Material properties play a crucial role in governing the seismic response of reinforced-concrete buildings. Investigating the effects of material properties uncertainty using nonlinear dynamic analysis can be computationally expensive to obtain the seismic fragility curve parameters. Machine learning models are used to address this challenge, which takes material properties, the fundamental period, and the number of stories in the building as input and predicts their seismic fragility curve parameters. Reinforced-concrete buildings with 4, 8, and 12 storeys are investigated considering the uncertainty in material properties associated with concrete and steel rebars.
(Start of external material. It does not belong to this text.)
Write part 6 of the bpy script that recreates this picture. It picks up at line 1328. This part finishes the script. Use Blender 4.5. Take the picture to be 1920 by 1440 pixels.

Latin hypercube sampling is used to obtain 200 sets of variations of the material properties, and hence a total of 600 buildings are analyzed using nonlinear dynamic analyses, considering three different intensity measures, namely, PGA,Sa(T1), and Saavg. The seismic fragility curve parameters are obtained corresponding to three limit states, i.e., ‘Immediate Occupancy’, ‘Life Safety’, and ‘Collapse Prevention’, for all the investigated buildings, and intensity measures. It is found that the material properties uncertainty significantly affects both the median and standard deviation parameters of seismic fragility curves, for both Sa(T1) and Saavg, as compared to PGA. The predictions of trained machine learning models are explained using SHAP analysis, which is then used to identify the effects of input material and building-specific features on seismic fragility curve parameters and the subsequent changes in their rankings due to change in the buildings’ limit states. The SHAP analysis revealed that the fundamental period of the building, and the unconfined concrete material properties are the important input features that govern the seismic fragility curve parameters. An interactive dashboard is developed as a part of this work that can be used to predict both the fundamental period and seismic fragility curve parameters for reinforced-concrete buildings at the intensity measures and limit states of interest.